Der schwul-lesbische Spaziergang zum Stadthaus führte am Grab Friedrichs des Großen vorbei, an dem der historischen Dimension der Homosexuellenbewegung gedacht wurde. Schwule und Lesben sollen sich in den 1990er Jahren aktiv in der Bürgerbewegung für die Umbettung Friedrichs II eingesetzt haben.
Auch er selbst und seine Beziehung zu Leutnant Hans Hermann Katte, mit dem er vor der Erziehungsgewalt seines Vaters nach Frankreich zu fliehen versuchte und der daraufhin vor den Augen des jungen Friedrich hingerichtet wurde, berge Anlass zu mehr als Spekulation. Ähnlich die nackte Apollostatue, die der König in der Laube zur Linken seines Lustschlosses aufstellen ließ und auf die er geradewegs aus dem Fenster seines Arbeitszimmers blicken konnte.
Dergleichen machte deutlich, dass sich der Christopher Street Day nicht allein um schrille Kostüme und die pure Lebensfreude, sondern vor allem um Ängste, Probleme und den Kampf um die Gleichberechtigung von Schwulen, Lesben sowie Bi- und Transsexuellen dreht. Noch heute, so Jirka Witschak aus der Geschäftsstelle des CSD, versteckten viele Homosexuelle ihre Neigung, um nicht zu Außenseitern der Gesellschaft zu werden oder schlimmer noch, Opfer von Gewalt. „Gerade im Flächenland Brandenburg, steht man als Homosexueller meist allein da und das Umfeld ist wegen mangelnder Kenntnis häufig mit der besonderen Situation überfordert“, erklärt er die Bedenken der Betroffenen. Deshalb sei die öffentliche Präsenz von Homosexuellen auf dem gemeinsam mit dem Katte e.V., dem Verein der Schwulen über 40 und dem Andersartig e.V. organisierten Christopher Street Day so wichtig. Mit seinem diesjährigen Motto „Schwule Sau – Rechte ja, Rechte nein“ wolle der CSD vor, aber auch auf die zunehmende rechte Gewalt gegen Homosexuelle aufmerksam machen, so Witschak. Torsten Krause von den Linken gab zu bedenken, dass gerade rechtsextreme Parteien wieder verstärkt bemüht seien, Vorurteile gegen Homosexuelle im Bewusstsein der Menschen aufzubauen und für ihre Zwecke auszunutzen.

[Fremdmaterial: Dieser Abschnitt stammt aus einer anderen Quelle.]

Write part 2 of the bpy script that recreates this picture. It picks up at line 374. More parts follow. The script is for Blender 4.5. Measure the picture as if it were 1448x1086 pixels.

So sei es in der Politik noch längst nicht an der Zeit sich zurückzulehnen, mahnten auch Gabriele Kerntopf von der Landeskoordinierungsstelle für LesBiSchwule Belange und Sabina Scheurer, die Gleichstellungsbeauftragte Potsdams. Besonders die von der Europäischen Union für unzulässig erklärte, von der Bundesrepublik aber fortgeführte Benachteiligung der homosexuellen Lebenspartnerschaft gegenüber der herkömmlichen Ehe und die noch immer deutlich spürbare gesellschaftliche Diskriminierung verhinderten noch immer eine wirkliche Gleichstellung Homosexueller und verletzten diese in ihrer Menschenwürde. Besonders Kerntopf machte jedoch auch deutlich, dass auch innerhalb der Community mehr für Toleranz, Geschlechtergleichstellung und eine stärkere Vernetzung der einzelnen Gruppen getan werden müsse. „Wir können uns den Luxus gegeneinander zu arbeiten einfach nicht leisten“, betonte sie noch einmal direkt vor dem Hissen der Regenbogenfahne, dem Symbol der internationalen Schwulen- und Lesbenbewegung, vor dem Potsdamer Stadthaus.
Auch die diesjährige Schirmherrin des CSD, Landesgleichstellungsbeauftragte Dagmar Ziegler, wies darauf hin, dass Toleranz nur unter Beteiligung der gesamten Gesellschaft möglich sei und nannte in diesem Zusammenhang die Ablehnung der Universität Potsdam, die Regenbogenfahne zu hissen (PNN berichteten), einen echten Rückschritt. Sie hoffe nun auf ein baldiges Fehlereingeständnis seitens der Hochschule.
Unabhängig davon will der Allgemeine Studierendenausschuss (AStA) aus Solidarität nicht nur mit der schwul-lesbischen Hochschulgruppe „Queer UP“, sondern auch zur Demonstration der studentischen Vielfalt die bunte Fahne morgen gegen elf Uhr auf dem Campus am neuen Palais, direkt vor den Kolonnaden am eigenen Mast hissen.